**REQUIREMENTS:**
Every line that holds the string "Blender" is to be identified and copied.

**DATA SUPPLIED:**

········

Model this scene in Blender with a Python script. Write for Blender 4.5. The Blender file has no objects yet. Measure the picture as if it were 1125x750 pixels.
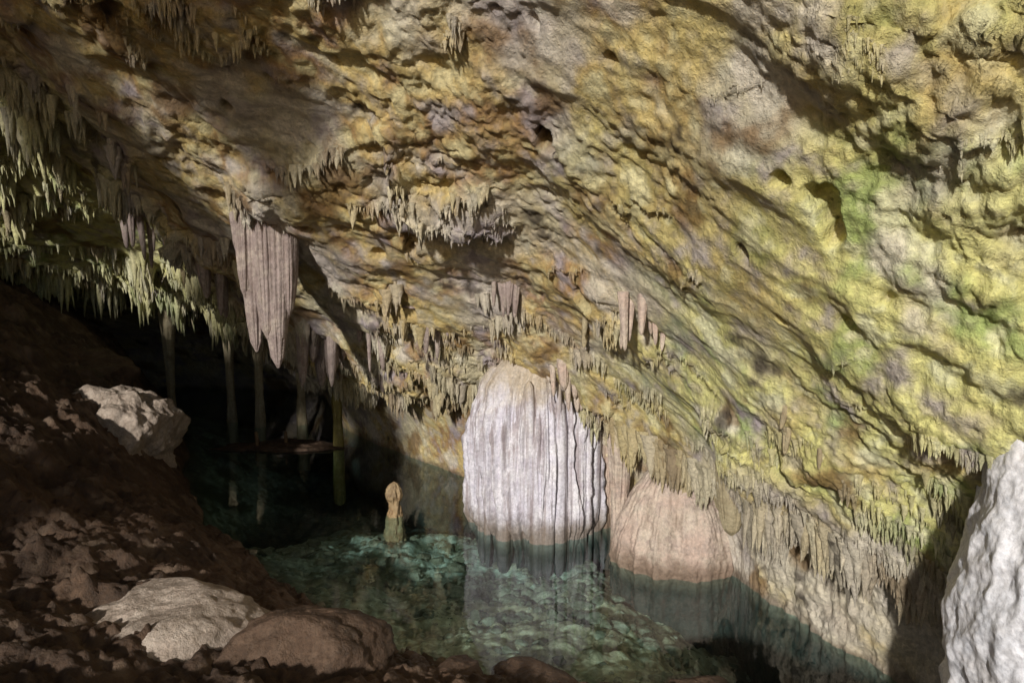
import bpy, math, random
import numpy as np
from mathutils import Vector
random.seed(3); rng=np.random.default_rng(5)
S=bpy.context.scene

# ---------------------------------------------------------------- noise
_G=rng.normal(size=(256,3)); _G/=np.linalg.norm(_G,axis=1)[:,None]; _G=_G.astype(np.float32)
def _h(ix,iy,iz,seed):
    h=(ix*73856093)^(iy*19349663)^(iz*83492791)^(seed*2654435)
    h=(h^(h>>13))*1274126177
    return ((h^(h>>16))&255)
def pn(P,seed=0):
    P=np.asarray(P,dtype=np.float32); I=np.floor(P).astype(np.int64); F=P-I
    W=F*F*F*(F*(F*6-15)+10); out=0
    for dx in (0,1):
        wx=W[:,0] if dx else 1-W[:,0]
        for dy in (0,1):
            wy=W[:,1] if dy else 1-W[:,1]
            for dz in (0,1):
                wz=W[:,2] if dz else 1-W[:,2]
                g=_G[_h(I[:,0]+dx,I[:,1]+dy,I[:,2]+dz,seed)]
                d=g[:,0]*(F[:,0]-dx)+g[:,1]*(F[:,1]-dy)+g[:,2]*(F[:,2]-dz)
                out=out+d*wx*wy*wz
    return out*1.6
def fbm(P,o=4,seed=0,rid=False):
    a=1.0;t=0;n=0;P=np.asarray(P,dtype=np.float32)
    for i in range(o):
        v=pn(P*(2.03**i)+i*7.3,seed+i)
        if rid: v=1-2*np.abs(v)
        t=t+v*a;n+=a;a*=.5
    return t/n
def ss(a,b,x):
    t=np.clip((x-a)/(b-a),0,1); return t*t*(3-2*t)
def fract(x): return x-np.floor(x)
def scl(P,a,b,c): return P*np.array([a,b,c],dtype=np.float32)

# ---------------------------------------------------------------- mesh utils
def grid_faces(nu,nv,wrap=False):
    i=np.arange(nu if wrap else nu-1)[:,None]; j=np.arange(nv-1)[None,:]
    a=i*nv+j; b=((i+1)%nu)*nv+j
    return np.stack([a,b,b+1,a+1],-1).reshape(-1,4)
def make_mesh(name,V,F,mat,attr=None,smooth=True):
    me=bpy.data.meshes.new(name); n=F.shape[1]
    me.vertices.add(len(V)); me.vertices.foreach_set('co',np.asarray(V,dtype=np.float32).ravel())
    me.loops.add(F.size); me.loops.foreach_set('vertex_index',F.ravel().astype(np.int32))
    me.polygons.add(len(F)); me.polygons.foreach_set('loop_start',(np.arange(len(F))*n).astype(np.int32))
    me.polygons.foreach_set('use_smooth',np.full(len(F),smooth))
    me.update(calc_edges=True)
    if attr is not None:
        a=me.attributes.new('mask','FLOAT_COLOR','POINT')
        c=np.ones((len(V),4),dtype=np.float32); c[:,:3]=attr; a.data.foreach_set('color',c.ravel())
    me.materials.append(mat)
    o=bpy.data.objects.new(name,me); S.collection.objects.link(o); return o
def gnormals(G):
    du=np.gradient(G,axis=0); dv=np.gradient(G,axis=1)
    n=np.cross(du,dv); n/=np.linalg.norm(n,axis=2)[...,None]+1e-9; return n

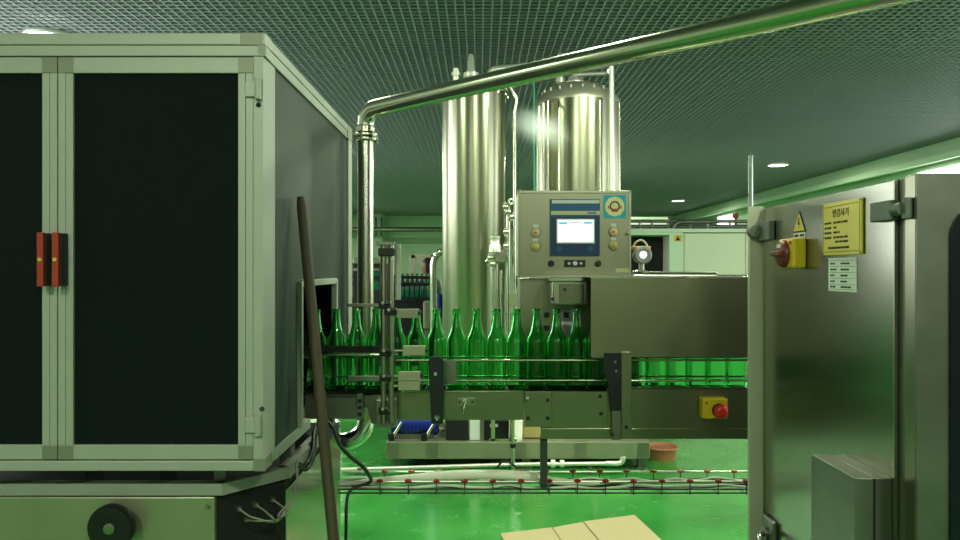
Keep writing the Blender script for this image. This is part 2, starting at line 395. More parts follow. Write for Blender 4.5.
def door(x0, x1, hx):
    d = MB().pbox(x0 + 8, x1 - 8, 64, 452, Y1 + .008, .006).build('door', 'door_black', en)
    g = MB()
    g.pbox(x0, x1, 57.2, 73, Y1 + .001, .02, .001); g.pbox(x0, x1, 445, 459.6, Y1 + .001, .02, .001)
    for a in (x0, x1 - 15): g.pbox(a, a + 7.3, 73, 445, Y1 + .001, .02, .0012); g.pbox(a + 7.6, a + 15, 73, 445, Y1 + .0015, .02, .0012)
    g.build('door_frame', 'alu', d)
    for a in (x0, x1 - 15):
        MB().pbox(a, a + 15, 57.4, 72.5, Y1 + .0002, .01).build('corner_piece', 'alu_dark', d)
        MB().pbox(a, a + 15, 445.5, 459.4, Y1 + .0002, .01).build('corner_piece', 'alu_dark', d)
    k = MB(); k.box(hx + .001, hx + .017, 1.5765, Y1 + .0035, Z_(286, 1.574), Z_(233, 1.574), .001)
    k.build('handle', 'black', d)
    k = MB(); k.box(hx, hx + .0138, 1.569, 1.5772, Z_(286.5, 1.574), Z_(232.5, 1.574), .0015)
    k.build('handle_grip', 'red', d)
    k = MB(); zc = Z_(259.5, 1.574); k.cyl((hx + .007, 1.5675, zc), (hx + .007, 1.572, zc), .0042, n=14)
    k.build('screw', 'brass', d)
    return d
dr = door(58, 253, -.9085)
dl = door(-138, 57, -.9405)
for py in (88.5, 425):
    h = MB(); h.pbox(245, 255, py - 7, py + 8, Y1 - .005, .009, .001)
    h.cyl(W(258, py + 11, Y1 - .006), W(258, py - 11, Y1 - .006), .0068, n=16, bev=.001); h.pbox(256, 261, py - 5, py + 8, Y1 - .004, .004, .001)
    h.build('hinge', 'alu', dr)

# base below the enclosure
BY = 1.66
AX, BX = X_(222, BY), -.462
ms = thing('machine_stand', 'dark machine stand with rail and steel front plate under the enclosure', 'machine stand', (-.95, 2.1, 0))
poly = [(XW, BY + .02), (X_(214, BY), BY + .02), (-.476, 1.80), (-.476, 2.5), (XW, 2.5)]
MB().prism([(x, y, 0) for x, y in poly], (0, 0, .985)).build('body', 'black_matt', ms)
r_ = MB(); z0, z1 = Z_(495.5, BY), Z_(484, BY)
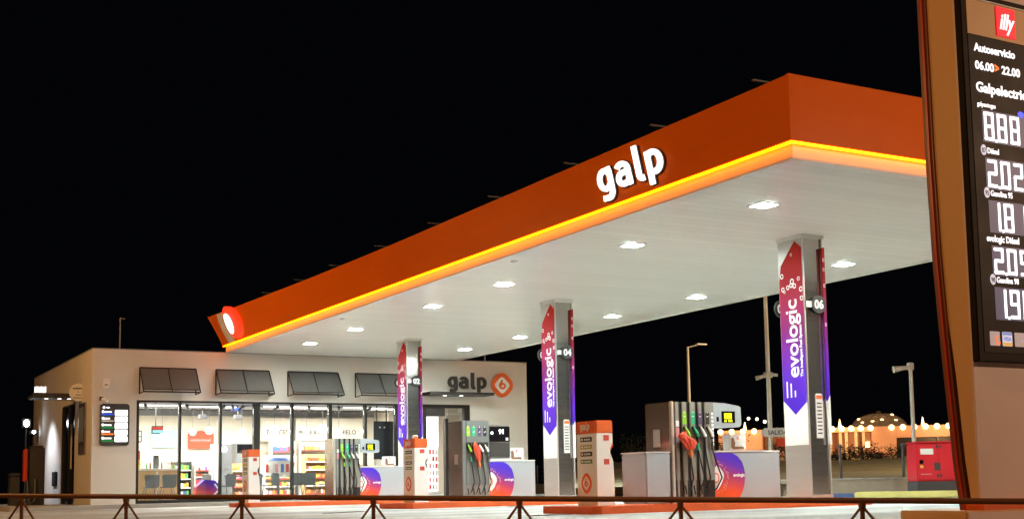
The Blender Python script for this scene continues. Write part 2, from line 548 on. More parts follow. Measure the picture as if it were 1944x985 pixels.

········

**OUTPUT FOR THIS EXERCISE:**
Model this scene in Blender with a Python script. Write for Blender 4.5. The Blender file has no objects yet. Measure the picture as if it were 1125x750 pixels.
Keep writing the Blender script for this image. This is part 2, starting at line 395. More parts follow. Write for Blender 4.5.
The Blender Python script for this scene continues. Write part 2, from line 548 on. More parts follow. Measure the picture as if it were 1944x985 pixels.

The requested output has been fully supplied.